Providing equality to Titans

  • Published
  • By Tech. Sgt. Jim Araos
  • 39th Air Base Wing Public Affairs

“What gets me up in the morning is part of what drives me throughout my day… my need for improvement.”

These are the words that motivate Master Sgt. Ashley Martin to succeed and help her fellow Airmen.

As the 39th Air Base Wing’s Equal Opportunity director, Martin nurtures an environment free from personal, social or institutional barriers that could prevent Air Force members from reaching their highest potential.

“My daughters drive me to want to be better and more successful,” she said. “They watch what I do, how I do it, what I say and how I say it. It drives me to make sure that I am giving them every opportunity to be successful in their lives and to have a positive influence on society.”

Martin’s journey to success in the Air Force was not without adversity along the way. Many of the challenges she faced manifested in the form of prejudgments about women.

“I joined the Air Force as a satellite communications troop, which was a male-dominated career field,” she explained. “Whenever we’d get new people into the shop or I’d move to a new duty location, I had to prove to them I could do my job. I had to prove I could carry my own bags, fix my equipment and even drive.”

Martin overcame these challenges because of supportive supervisors throughout her career who advocated for her. During her 13 years in the Air Force, Martin never faced her challenges alone. The support Martin received molded and motivated her to give back to her fellow Airmen by joining the EO team.

“Once you get into EO, you find out that it is a completely neutral process,” Martin explained. “We approach complaints as a neutral party. My job is to ensure that our Airmen are not treated or made to feel unfairly targeted or harassed in any way. We’re not biased to lean for or against anyone. We’re there to make sure that if there is wrongdoing, EO or commanders can address it to help units move forward.”

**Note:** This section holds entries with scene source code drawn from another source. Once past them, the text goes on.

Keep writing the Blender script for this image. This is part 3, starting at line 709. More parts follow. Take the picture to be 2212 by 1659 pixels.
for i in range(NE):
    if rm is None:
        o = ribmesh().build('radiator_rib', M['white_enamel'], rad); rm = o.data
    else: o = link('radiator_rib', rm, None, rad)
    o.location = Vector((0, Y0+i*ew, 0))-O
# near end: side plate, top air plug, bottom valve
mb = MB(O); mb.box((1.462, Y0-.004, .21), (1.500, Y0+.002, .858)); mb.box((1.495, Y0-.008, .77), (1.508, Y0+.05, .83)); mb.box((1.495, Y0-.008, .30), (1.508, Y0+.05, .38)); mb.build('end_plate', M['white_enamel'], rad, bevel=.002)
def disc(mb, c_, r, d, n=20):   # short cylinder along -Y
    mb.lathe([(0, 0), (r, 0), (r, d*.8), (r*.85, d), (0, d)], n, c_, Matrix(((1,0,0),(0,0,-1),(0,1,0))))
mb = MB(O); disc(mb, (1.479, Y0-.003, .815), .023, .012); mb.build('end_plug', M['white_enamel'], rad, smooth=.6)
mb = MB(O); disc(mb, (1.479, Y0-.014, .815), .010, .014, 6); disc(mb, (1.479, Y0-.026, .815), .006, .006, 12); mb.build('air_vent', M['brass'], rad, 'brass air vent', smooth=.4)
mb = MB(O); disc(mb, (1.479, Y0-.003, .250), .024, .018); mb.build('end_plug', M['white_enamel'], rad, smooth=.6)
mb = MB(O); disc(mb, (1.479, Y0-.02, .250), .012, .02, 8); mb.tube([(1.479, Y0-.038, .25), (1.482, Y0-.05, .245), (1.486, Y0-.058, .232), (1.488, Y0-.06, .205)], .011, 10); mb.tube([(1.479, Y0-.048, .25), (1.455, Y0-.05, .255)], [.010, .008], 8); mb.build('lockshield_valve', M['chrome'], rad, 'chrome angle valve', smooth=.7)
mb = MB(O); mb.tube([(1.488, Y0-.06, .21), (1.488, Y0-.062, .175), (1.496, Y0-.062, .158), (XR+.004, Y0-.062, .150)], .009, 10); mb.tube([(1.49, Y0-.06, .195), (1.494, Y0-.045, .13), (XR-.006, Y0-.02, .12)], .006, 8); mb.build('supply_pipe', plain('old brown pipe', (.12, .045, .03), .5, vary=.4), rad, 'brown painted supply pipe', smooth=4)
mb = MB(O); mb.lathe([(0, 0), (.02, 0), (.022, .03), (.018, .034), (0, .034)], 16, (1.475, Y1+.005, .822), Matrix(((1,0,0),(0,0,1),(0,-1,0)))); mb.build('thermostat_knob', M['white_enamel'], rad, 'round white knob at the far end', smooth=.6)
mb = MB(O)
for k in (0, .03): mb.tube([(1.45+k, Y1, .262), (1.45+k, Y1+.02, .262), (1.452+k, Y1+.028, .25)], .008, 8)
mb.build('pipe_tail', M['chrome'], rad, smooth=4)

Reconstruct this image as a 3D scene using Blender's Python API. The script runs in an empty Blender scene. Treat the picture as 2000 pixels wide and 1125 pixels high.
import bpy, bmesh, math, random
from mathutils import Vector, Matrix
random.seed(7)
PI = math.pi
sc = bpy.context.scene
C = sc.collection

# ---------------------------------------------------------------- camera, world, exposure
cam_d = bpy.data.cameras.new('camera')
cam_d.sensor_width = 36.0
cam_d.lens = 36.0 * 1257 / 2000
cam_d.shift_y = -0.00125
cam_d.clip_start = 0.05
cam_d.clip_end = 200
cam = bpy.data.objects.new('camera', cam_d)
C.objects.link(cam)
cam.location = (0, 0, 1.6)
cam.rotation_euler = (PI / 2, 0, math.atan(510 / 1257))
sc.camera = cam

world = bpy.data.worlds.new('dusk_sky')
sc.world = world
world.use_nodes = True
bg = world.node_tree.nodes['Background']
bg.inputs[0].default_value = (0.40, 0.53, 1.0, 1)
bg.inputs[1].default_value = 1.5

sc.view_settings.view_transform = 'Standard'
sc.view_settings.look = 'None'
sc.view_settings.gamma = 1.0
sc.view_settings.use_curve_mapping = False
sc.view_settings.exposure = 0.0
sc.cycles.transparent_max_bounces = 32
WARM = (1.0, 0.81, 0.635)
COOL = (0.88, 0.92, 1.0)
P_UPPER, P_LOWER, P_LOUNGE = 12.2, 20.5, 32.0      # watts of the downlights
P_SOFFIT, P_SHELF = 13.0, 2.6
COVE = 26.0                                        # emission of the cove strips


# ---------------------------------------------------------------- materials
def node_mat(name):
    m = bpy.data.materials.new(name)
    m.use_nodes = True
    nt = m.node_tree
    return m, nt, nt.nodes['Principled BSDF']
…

EO processes were created to right past wrongdoings, Martin explained. Their policies are set in place to provide equal opportunity and treatment for all members regardless of their race, color, sex, age, national origin, religion or sexual orientation.

“We also do mediations,” Martin added. “Usually, the mediation is used for the civilian side and we look to do settlement agreements. If we go into mediation and come to an agreement, both parties are agreeing to settle the complaint, and it’s a binding contract. If anyone fails to uphold it, then it goes back to the initial stage.”

For military members, EO utilizes a process called facilitation to resolve conflict in work centers to help keep coworkers and supervisors from hindering the mission.

“I think that our processes have helped people,” Martin remarked. “What I notice is that many of the new people that come into my office have been referred by previous clients. To me, this means that units were at least somewhat satisfied with the assistance they received from our office.”

For Airmen whose complaints were heard by Martin, their work environment became more flexible under the tensions of stress and facilitated healthier units.

“I also notice subtle changes in their demeanor when they leave our office in comparison to how they come in,” she added. “Sometimes our Airmen just want to be heard. Once they’ve shared their story, I can see the weight that is lifted.”

Martin enjoys conducting investigations, talking to people and promoting equality. Additionally, she voices the importance of equal opportunity during newcomers’ briefings and commander’s calls.

“She may not even know what impact she has made right now,” said Tech. Sgt. Daniel Mendez, 39th ABW EO non-commissioned officer in charge. “It might be one of those things we notice only 20 years from now. Someone is going to look at her accomplishments one day and realize her voice touched them and how it changed their lives. Although they may never tell her, I know she is inspiring future female leaders.”

Martin may not be able to measure her impact on the Air Force, Airmen around her know the example she is setting for her daughters and women in the Air Force.